There were more folks from Florida on the ship then any other state. Many of them wealthy widows. (I assumed.) One sophisticated lady I noticed very early, I decided she would be most unfriendly. (A mistake. Won't I ever learn?)

I was surprised one afternoon as Dick and I sat having a beer in the street of some ancient, German town. This beautifully groomed lady, loaded with shopping bags, limped to our table and asked Dick if he could loan her enough "Euros" to buy coffee and a snack. She only had large bills and would pay him later! (He kidded her with the description of "the woman, who asks for money in the streets.") Thus, we got to know Maureen McKee, more informally known as "Tinker" a vivacious and fun-loving person.

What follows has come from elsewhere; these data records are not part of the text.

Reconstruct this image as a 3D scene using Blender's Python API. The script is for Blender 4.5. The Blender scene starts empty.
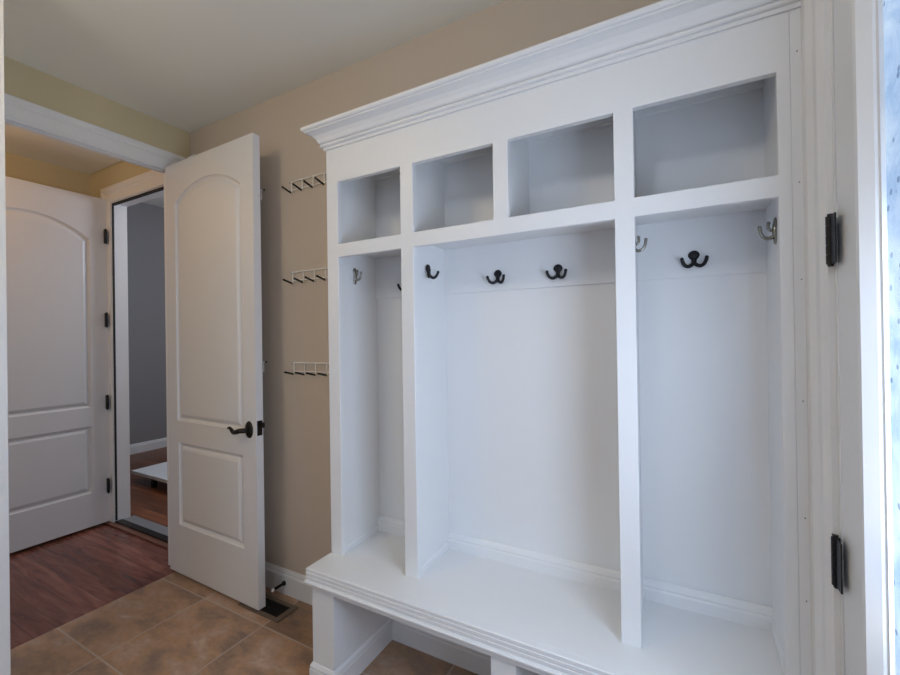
import bpy, bmesh, math, random
from mathutils import Vector, Matrix
random.seed(4)
S = bpy.context.scene
C = S.collection

# ---------------------------------------------------------------- camera
cam = bpy.data.cameras.new('camera'); camo = bpy.data.objects.new('camera', cam); C.objects.link(camo)
YAW, PITCH, ROLL, FPX = 0.5114, 0.0035, -0.0144, 428.7
fw = Vector((-math.sin(YAW)*math.cos(PITCH), math.cos(YAW)*math.cos(PITCH), math.sin(PITCH)))
rt = Vector((math.cos(YAW), math.sin(YAW), 0)); up = rt.cross(fw)
r2 = math.cos(ROLL)*rt + math.sin(ROLL)*up
u2 = -math.sin(ROLL)*rt + math.cos(ROLL)*up
M = Matrix(((r2.x, u2.x, -fw.x), (r2.y, u2.y, -fw.y), (r2.z, u2.z, -fw.z))).to_4x4()
M.translation = (2.2897, -1.3738, 1.1615)
camo.matrix_world = M
cam.sensor_width = 36; cam.lens = 36*FPX/900
cam.shift_x = 12.87/900; cam.shift_y = -1.6/900
cam.clip_start = 0.02
S.camera = camo

# ---------------------------------------------------------------- world, lights, exposure
w = bpy.data.worlds.new('sky'); S.world = w; w.use_nodes = True
bg = w.node_tree.nodes['Background']
bg.inputs[0].default_value = (0.72, 0.84, 1.0, 1); bg.inputs[1].default_value = 1.0
S.view_settings.view_transform = 'Standard'; S.view_settings.look = 'None'
S.view_settings.exposure = 0.0; S.view_settings.gamma = 1; S.view_settings.use_curve_mapping = False
S.cycles.use_denoising = True
S.cycles.max_bounces = 10; S.cycles.diffuse_bounces = 6; S.cycles.transparent_max_bounces = 12
S.cycles.caustics_reflective = False; S.cycles.caustics_refractive = False

def area(name, loc, target, sx, sy, power, col):
    l = bpy.data.lights.new(name, 'AREA'); l.shape = 'RECTANGLE'; l.size = sx; l.size_y = sy
    l.energy = power; l.color = col
    o = bpy.data.objects.new(name, l); C.objects.link(o); o.location = loc
    o.rotation_euler = (Vector(target)-Vector(loc)).to_track_quat('-Z', 'Z').to_euler()
    return o
def point(name, loc, power, col, r=0.08):
    l = bpy.data.lights.new(name, 'POINT'); l.energy = power; l.color = col; l.shadow_soft_size = r
    o = bpy.data.objects.new(name, l); C.objects.link(o); o.location = loc
    return o
area('door_daylight', (2.60, -.835, 1.0), (2.0, -.835, 1.0), .57, 1.56, 30, (.94, .98, 1.07))
area('low_cool_fill', (1.55, -3.45, .95), (1.55, 0, .7), 1.7, .9, 2.5, (.55, .78, 1.3))  # added blue fill at the unseen front opening, cools the lower surfaces
point('hall_lamp_light', (-0.50, -1.0, 2.05), 4.7, (1.0, 0.54, 0.17))
point('far_room_light', (-.45, 1.1, 1.9), 36, (0.88, 0.97, 1.15), .2)

# ---------------------------------------------------------------- materials
def srgb(r, g, b):
    f = lambda c: (c/255/12.92) if c/255 <= .04045 else ((c/255+.055)/1.055)**2.4
    return (f(r), f(g), f(b), 1)
def mat(name, col, rough=.5, metal=0, bump=0, bscale=60, var=0.0, spec=.5):
    m = bpy.data.materials.new(name); m.use_nodes = True
    nt = m.node_tree; b = nt.nodes['Principled BSDF']
    b.inputs['Base Color'].default_value = col; b.inputs['Roughness'].default_value = rough
    b.inputs['Metallic'].default_value = metal; b.inputs['Specular IOR Level'].default_value = spec
    if bump or var:
        tc = nt.nodes.new('ShaderNodeTexCoord'); n = nt.nodes.new('ShaderNodeTexNoise')
        n.inputs['Scale'].default_value = bscale; n.inputs['Detail'].default_value = 4
        nt.links.new(tc.outputs['Object'], n.inputs['Vector'])
        if bump:
            bp = nt.nodes.new('ShaderNodeBump'); bp.inputs['Strength'].default_value = bump; bp.inputs['Distance'].default_value = .002
            nt.links.new(n.outputs['Fac'], bp.inputs['Height']); nt.links.new(bp.outputs['Normal'], b.inputs['Normal'])
        if var:
            mx = nt.nodes.new('ShaderNodeMix'); mx.data_type = 'RGBA'
            mx.inputs['A'].default_value = tuple(c*(1-var) for c in col[:3])+(1,)
            mx.inputs['B'].default_value = tuple(min(1, c*(1+var)) for c in col[:3])+(1,)
            nt.links.new(n.outputs['Fac'], mx.inputs['Factor']); nt.links.new(mx.outputs['Result'], b.inputs['Base Color'])
    return m
WHITE = mat('white_paint', (0.76, 0.765, 0.77, 1), .38, bump=.05, bscale=25, var=.01)
DOORW = mat('door_paint', (0.70, 0.695, 0.70, 1), .42, bump=.08, bscale=40, var=.01)
TRIM = mat('trim_paint', (0.78, 0.78, 0.78, 1), .35, bump=.05, bscale=25)
WALL = mat('taupe_wall', (0.57, 0.49, 0.41, 1), .85, bump=.15, bscale=120, var=.015)
WALL_WARM = mat('warm_lit_wall', (0.60, 0.52, 0.33, 1), .85, bump=.15, bscale=120, var=.015)  # yellow cast of the warm lamp mixed into the wall's base colour
CEIL = mat('ceiling_paint', (0.86, 0.86, 0.80, 1), .9, bump=.1, bscale=120)
GREY = mat('grey_wall', (0.275, 0.265, 0.27, 1), .85, bump=.1, bscale=120)
BLACK = mat('black_iron', (0.012, 0.012, 0.014, 1), .42, .4)
BRONZE = mat('dark_bronze', (0.022, 0.017, 0.014, 1), .38, .6)
NICKEL = mat('nickel', (0.30, 0.285, 0.245, 1), .25, 1)
ALU = mat('aluminium', (0.42, 0.43, 0.45, 1), .4, .7)
RUBBER = mat('dark_rubber', (0.012, 0.012, 0.012, 1), .7)
TIP = mat('white_tip', (0.8, 0.8, 0.78, 1), .5)
CAULK = mat('beige_caulk', (0.50, 0.44, 0.36, 1), .8)
WIRE = mat('white_wire', (0.88, 0.86, 0.82, 1), .4)
NAIL = mat('nail_hole', (0.20, 0.19, 0.19, 1), .8)
def emit(name, col, st):
    m = bpy.data.materials.new(name); m.use_nodes = True
    b = m.node_tree.nodes['Principled BSDF']; b.inputs['Base Color'].default_value = (.9, .9, .85, 1)
    b.inputs['Emission Color'].default_value = col; b.inputs['Emission Strength'].default_value = st
    return m
LAMP = emit('lamp_glass', (1, .9, .75, 1), 1.5)

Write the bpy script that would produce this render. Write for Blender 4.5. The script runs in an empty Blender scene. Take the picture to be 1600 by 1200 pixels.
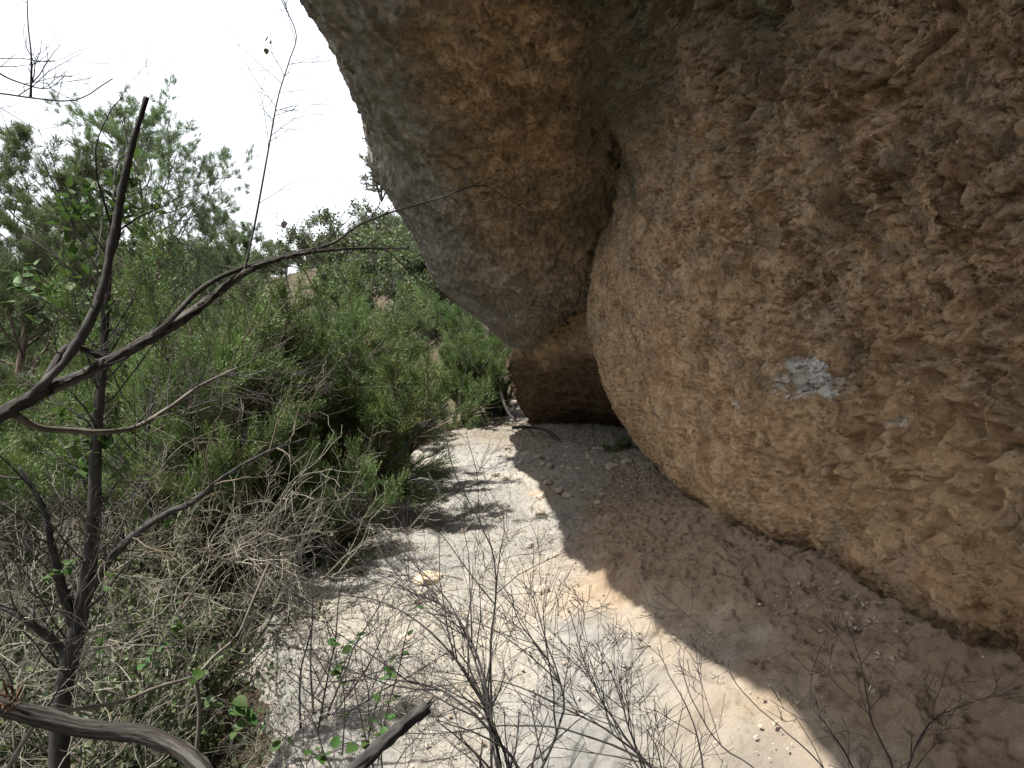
import bpy, math, random
import numpy as np
from mathutils import Vector, Matrix, Euler

scene = bpy.context.scene
COL = scene.collection
R = math.radians

# ---------------------------------------------------------------- camera
FPX = 1067.0                     # focal length in pixels of the 1600 px wide photograph
PITCH = R(3.2)
cam_d = bpy.data.cameras.new('camera')
cam_d.sensor_width = 36.0
cam_d.lens = 36.0 * FPX / 1600.0
cam_d.clip_start = 0.05
cam_d.clip_end = 2000.0
cam = bpy.data.objects.new('camera', cam_d)
COL.objects.link(cam)
cam.location = (0, 0, 0)
cam.rotation_euler = (R(90) - PITCH, 0, 0)
scene.camera = cam

# ---------------------------------------------------------------- sky, sun, exposure
SUN_TRAVEL = Vector((0.47, 0.10, -1.0)).normalized()      # direction the light travels
to_sun = -SUN_TRAVEL
SUN_EL = math.asin(to_sun.z)
SUN_AZ = math.atan2(to_sun.x, to_sun.y)
world = bpy.data.worlds.new('World')
scene.world = world
world.use_nodes = True
wn = world.node_tree.nodes
wl = world.node_tree.links
wn.clear()
w_out = wn.new('ShaderNodeOutputWorld')
w_bg = wn.new('ShaderNodeBackground')
w_sky = wn.new('ShaderNodeTexSky')
w_sky.sky_type = 'NISHITA'
w_sky.sun_disc = False
w_sky.sun_elevation = SUN_EL
w_sky.sun_rotation = SUN_AZ
w_sky.air_density = 1.2
w_sky.dust_density = 6.0
w_sky.ozone_density = 1.0
w_mix = wn.new('ShaderNodeMixRGB')                          # thin bright veil of high cloud over the blue
w_mix.blend_type = 'MIX'
w_mix.inputs['Fac'].default_value = 0.72
w_mix.inputs['Color2'].default_value = (8.9, 9.2, 9.6, 1)
wl.new(w_sky.outputs['Color'], w_mix.inputs['Color1'])
wl.new(w_mix.outputs['Color'], w_bg.inputs['Color'])
w_bg.inputs['Strength'].default_value = 0.08
wl.new(w_bg.outputs['Background'], w_out.inputs['Surface'])

sun_d = bpy.data.lights.new('sun', 'SUN')
sun_d.energy = 4.2
sun_d.angle = R(0.6)
sun_d.color = (1.0, 0.95, 0.87)
sun = bpy.data.objects.new('sun', sun_d)
COL.objects.link(sun)
sun.rotation_euler = SUN_TRAVEL.to_track_quat('-Z', 'Y').to_euler()

scene.view_settings.view_transform = 'Standard'
scene.view_settings.look = 'None'
scene.view_settings.gamma = 1.0
scene.view_settings.use_curve_mapping = False
scene.view_settings.exposure = 1.3
scene.render.engine = 'CYCLES'
scene.cycles.use_denoising = True
scene.cycles.use_adaptive_sampling = False
scene.cycles.max_bounces = 10
scene.cycles.diffuse_bounces = 5
scene.cycles.transparent_max_bounces = 8
scene.cycles.sample_clamp_indirect = 6.0


# ================================================================ helpers
def at(px, py, Y):
    """world point on the sight line of a photograph pixel, at depth Y in metres"""
    x = (px - 800.0) / FPX
    y = (600.0 - py) / FPX
    d = Vector((x, math.cos(PITCH) + y * math.sin(PITCH), -math.sin(PITCH) + y * math.cos(PITCH)))
    return d * (Y / d.y)


# ---- numpy noise
_rs = np.random.RandomState(7)
_G = _rs.normal(size=(256, 3)).astype(np.float32)
_G /= np.linalg.norm(_G, axis=1)[:, None]
_U = _rs.rand(256, 3).astype(np.float32)
_PERM = _rs.permutation(256).astype(np.int32)


def _hash(ix, iy, iz, seed=0):
    h = _PERM[(ix + seed * 37) & 255]
    h = _PERM[(h + iy) & 255]
    return _PERM[(h + iz) & 255]


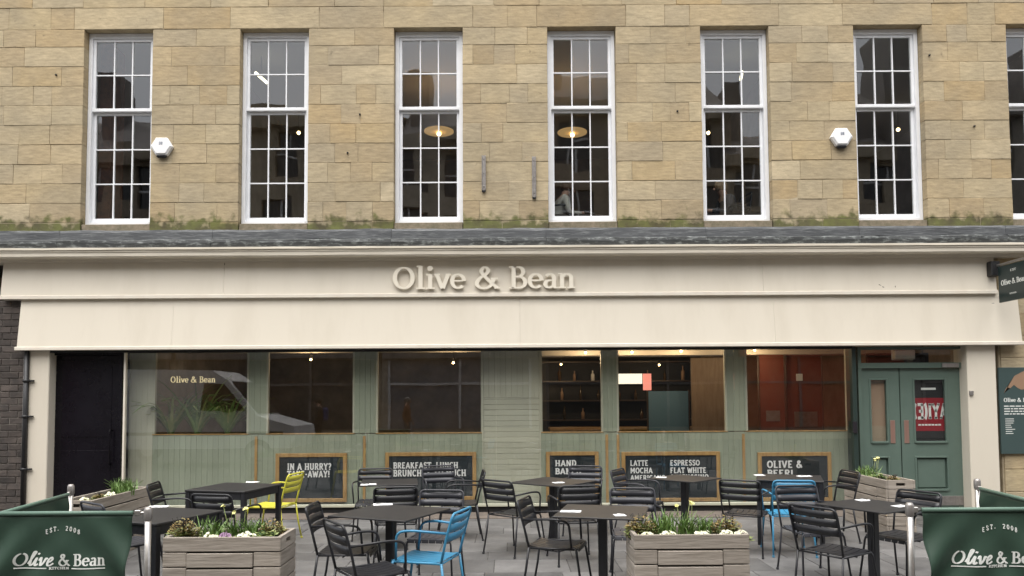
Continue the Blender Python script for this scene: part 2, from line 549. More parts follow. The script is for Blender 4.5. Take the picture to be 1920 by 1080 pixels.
    L.new(m4.outputs[2], p.inputs['Base Color'])
    nb = nd(t, 'ShaderNodeTexNoise', Scale=14, Detail=10); L.new(geo.outputs['Position'], nb.inputs['Vector'])
    bp = nd(t, 'ShaderNodeBump'); bp.inputs['Strength'].default_value = .55; bp.inputs['Distance'].default_value = .012
    L.new(nb.outputs['Fac'], bp.inputs['Height']); L.new(bp.outputs[0], p.inputs['Normal'])
    return m

M = {}
M['stone'] = stone_material()
M['mortar'] = mat('lime mortar', (.43, .36, .25), .95, col2=(.30, .25, .17), scale=6, bump=.4)
M['sill'] = mat('weathered sill stone', (.26, .21, .15), .9, col2=(.14, .125, .08), scale=9, bump=.5)
M['white'] = mat('white window paint', (.80, .81, .83), .45, col2=(.70, .71, .72), scale=5, amt=.6)
M['cream'] = mat('cream shopfront paint', (.655, .60, .50), .5, col2=(.50, .445, .35), scale=1.9, amt=.45, stretch=(1, 1, .22), lo=.48, hi=.82, detail=9, bump=.03, bscale=60)
M['creamtrim'] = mat('pale cream trim paint', (.73, .685, .59), .45, col2=(.66, .57, .47), scale=5, amt=.5)
M['letter'] = mat('cream letter enamel', (.80, .74, .62), .35)
M['lead'] = mat('weathered lead', (.075, .079, .084), .6, col2=(.26, .275, .27), scale=11, amt=.6, stretch=(.5, 1, 4), bump=.5, bscale=18, lo=.5, hi=.72, detail=9)
M['leaddark'] = mat('dark lead edge', (.035, .038, .038), .65, col2=(.27, .29, .28), scale=10, amt=.8, stretch=(.7, 1, 2), bump=.4, bscale=25, lo=.5, hi=.7, detail=9)
M['black'] = mat('black gloss paint', (.005, .004, .006), .2, col2=(.008, .007, .01), scale=3, spec=.22)
M['gap'] = mat('black housing', (.012, .012, .012), .7)
M['sage'] = mat('sage green board paint', (.30, .335, .25), .55, col2=(.265, .295, .22), scale=3, amt=.8, stretch=(1, 1, .3), rand=.07)
M['sagepale'] = mat('pale sage board paint', (.45, .45, .35), .55, col2=(.40, .40, .31), scale=3, amt=.8, rand=.04)
M['doorgreen'] = mat('green door paint', (.105, .150, .124), .4, col2=(.09, .132, .108), scale=4, amt=.8, bump=.02, bscale=50)
M['darkgreen'] = mat('dark green metal', (.02, .035, .03), .4)
M['oak'] = mat('honey oak', (.46, .29, .11), .5, col2=(.33, .19, .07), scale=3, stretch=(6, 6, 1))
M['chalk'] = mat('chalkboard slate', (.012, .018, .022), .45, col2=(.022, .03, .035), scale=2)
M['ink'] = mat('white chalk paint', (.82, .82, .80), .7, col2=(.55, .56, .56), scale=30, amt=.5)
M['copper'] = mat('copper push plate', (.75, .5, .42), .3, metal=.9)
M['steel'] = mat('brushed steel', (.55, .53, .50), .35, metal=.9, col2=(.42, .40, .38), scale=12)
M['galv'] = mat('galvanised steel', (.36, .34, .32), .45, metal=.7, col2=(.26, .24, .23), scale=14)
M['brick'] = mat('soot dark brick', (.085, .068, .058), .85, col2=(.045, .038, .034), scale=7, rand=.35, bump=.5, bscale=40)
M['brickmortar'] = mat('grey brick mortar', (.21, .19, .165), .95, col2=(.10, .09, .08), scale=5, bump=.4)
M['pipe'] = mat('black iron pipe', (.012, .012, .013), .45)
M['plastic'] = mat('white alarm plastic', (.84, .84, .84), .3)
M['darkplastic'] = mat('dark lens plastic', (.02, .02, .024), .2)
M['mark'] = mat('grey print', (.12, .15, .22), .6)
M['slab'] = mat('grey paving stone', (.15, .147, .143), .6, col2=(.075, .073, .073), scale=2.6, rand=.3, lo=.3, hi=.7, detail=9, bump=.35, bscale=45)
M['joint'] = mat('dark jointing sand', (.10, .096, .09), .95, col2=(.035, .033, .03), scale=9, bump=.3)
M['kerb'] = mat('worn threshold stone', (.16, .13, .105), .8, col2=(.10, .083, .07), scale=5, bump=.4)
M['tarmac'] = mat('asphalt', (.05, .05, .052), .9, col2=(.035, .035, .036), scale=20, bump=.4)
M['metalblack'] = mat('black powder coat', (.011, .0115, .014), .42, col2=(.017, .0175, .021), scale=30, bump=.04, bscale=300)
M['metalyellow'] = mat('yellow powder coat', (.55, .52, .05), .42)
M['metalblue'] = mat('blue powder coat', (.04, .21, .37), .4, col2=(.05, .24, .40), scale=4)
M['metalgrey'] = mat('charcoal powder coat', (.028, .029, .036), .45)
M['tabletop'] = mat('black table laminate', (.013, .0128, .0138), .5, col2=(.021, .0203, .0208), scale=6, spec=.4)
M['paper'] = mat('white paper', (.82, .82, .82), .8)
M['wood'] = mat('weathered grey planks', (.35, .31, .265), .85, col2=(.22, .19, .155), scale=2.6, stretch=(1, 1, 9), rand=.12, bump=.4, bscale=7, obj=True)
M['wooddark'] = mat('dark recess timber', (.03, .026, .022), .9)
M['soil'] = mat('dark potting soil', (.03, .022, .016), 1, col2=(.06, .045, .03), scale=25, bump=.8, bscale=60)
M['leaf'] = mat('bulb leaf green', (.10, .19, .04), .5, col2=(.18, .28, .08), scale=14)
M['leafpale'] = mat('pale leaf green', (.20, .26, .07), .5, col2=(.30, .33, .14), scale=14)
M['leafdark'] = mat('deep leaf green', (.03, .07, .02), .5, col2=(.05, .11, .03), scale=14)
M['heather'] = mat('rust brown foliage', (.30, .19, .06), .7, col2=(.17, .16, .06), scale=14)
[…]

Similar to "flight" folks (not flighty), those of us in the news business also share much in common. Another chance meeting at a dinner table: Patrick and Peggy O'Donnell from Orange County, California. He is a longtime news photographer, she is a journalist.

During his career, Patrick has had the privilege of photographing several presidents. He said the meeting with President Bush Sr. was especially memorable. He took photos of Mr. Bush when he came to California to celebrate his 80th birthday by jumping out of an airplane (with a parachute.)

After taking numerous pictures the president said to Patrick:

"You never get your picture taken," so he posed with Patrick and had others snap the photo. (The photographer has it displayed in his office at home.)

Like a snap shot, this column is only a small picture of the folks we met. Shipboard friendships that make life worth living. All things bright and beautiful come to a conclusion.

Another star in Missoula skies went out with the death of Shirley Smuin. She will be missed.